Cognitive Transmit Beamforming From Binary CSIT

Abstract
Transmit beamforming is used to steer radiated power towards a receiver of interest and to limit interference to unintended receivers, thereby facilitating coexistence. Transmit beamforming requires accurate channel state information (CSI) at the transmitter, which is often difficult to acquire, particularly in cognitive underlay settings, where the primary receiver cannot be expected to cooperate with the secondary system to enable it to learn the secondary to primary crosstalk channel. This paper considers cases where it is not realistic to assume channel reciprocity, or that the receivers are capable of accurate CSI estimation and feedback-because they are legacy systems, or have limited computation/energy resources.

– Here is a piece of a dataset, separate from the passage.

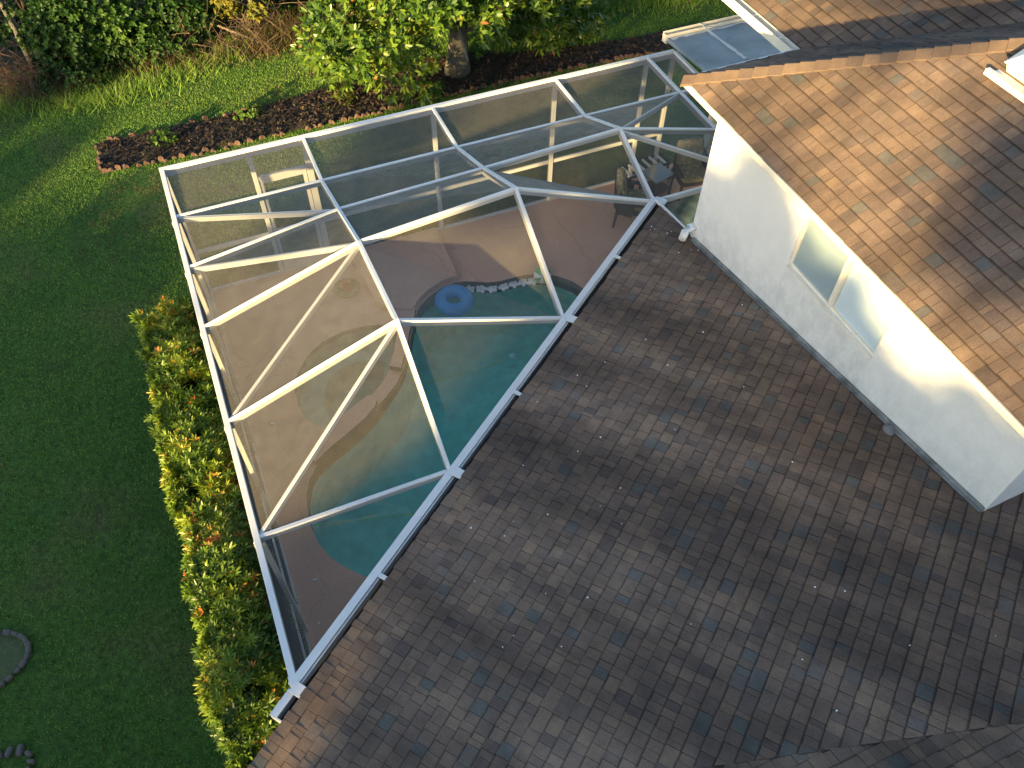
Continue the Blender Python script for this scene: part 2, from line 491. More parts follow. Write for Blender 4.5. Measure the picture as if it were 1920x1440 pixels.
# ------------------------------------------------------------------ ground
def sheet(name, outer, holes, z, mat, grid=None, kind='structure'):
    verts = []; edges = []
    for loop in [outer] + holes:
        o = len(verts); verts += [Vector(p[:2]) for p in loop]
        edges += [(o + i, o + (i + 1) % len(loop)) for i in range(len(loop))]
    if grid: verts += [Vector(p) for p in grid]
    vo, eo, fo, *_ = delaunay_2d_cdt(verts, edges, [], 0, 1e-5)
    def inside(p, poly):
        c = False; j = len(poly) - 1
        for i in range(len(poly)):
            xi, yi = poly[i][:2]; xj, yj = poly[j][:2]
            if (yi > p[1]) != (yj > p[1]) and p[0] < (xj - xi) * (p[1] - yi) / (yj - yi) + xi: c = not c
            j = i
        return c
    faces = []
    for f in fo:
        cx = sum(vo[i][0] for i in f) / len(f); cy = sum(vo[i][1] for i in f) / len(f)
        if inside((cx, cy), outer) and not any(inside((cx, cy), h) for h in holes):
            faces.append(list(f))
    mb = MB(); mb.add([(v[0], v[1], z) for v in vo], faces)
    o = mb.build(name, mat)
    if kind: o['kind'] = kind
    return o

deck_outer = [(XL - .06, 1.6), (10.4, 1.6), (10.4, YF + .08), (XL - .06, YF + .08)]
sheet("lawn", [(-300, -300), (300, -300), (300, 400), (-300, 400)], [deck_outer], GZ, M_lawn)

# ------------------------------------------------------------------ pool deck, pool and spa
pool = [(5.14, 8.64), (5.04, 8.89), (4.86, 9.11), (4.65, 9.25), (4.46, 9.33), (4.28, 9.37), (4.09, 9.38), (3.85, 9.39), (3.63, 9.45), (3.49, 9.53), (3.30, 9.62), (3.12, 9.66),
        (2.87, 9.62), (2.62, 9.51), (2.40, 9.36), (2.24, 9.16), (2.12, 8.94), (1.93, 8.56), (1.70, 8.15), (1.49, 7.91), (1.27, 7.73), (1.08, 7.59), (0.88, 7.43), (0.58, 7.28), (0.27, 7.13),
        (0.01, 6.97), (-0.18, 6.74), (-0.29, 6.48), (-0.34, 6.20), (-0.35, 5.96), (-0.32, 5.71), (-0.23, 5.46), (-0.11, 5.26), (0.02, 5.11), (0.12, 5.0),
        (0.5, 4.75), (1.0, 4.62), (1.6, 4.75), (2.3, 5.1), (3.1, 5.6), (3.9, 6.2), (4.6, 6.9), (5.05, 7.6), (5.2, 8.2)]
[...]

Transmit beamforming from binary and infrequent CSI is first considered for an isolated link. An online beamforming and learning algorithm is developed using the analytic center cutting plane method and is shown to asymptotically attain optimal performance. A robust maximum-likelihood formulation is next developed to handle feedback errors and correlation drift. The setup is then generalized to a cognitive underlay setting, also exploiting the standard acknowledgement/negative-acknowledgement feedback on the reverse primary link. This is the first solution to jointly tackle secondary signal-to-noise ratio maximization and primary interference mitigation from only rudimentary CSI, without assuming channel reciprocity.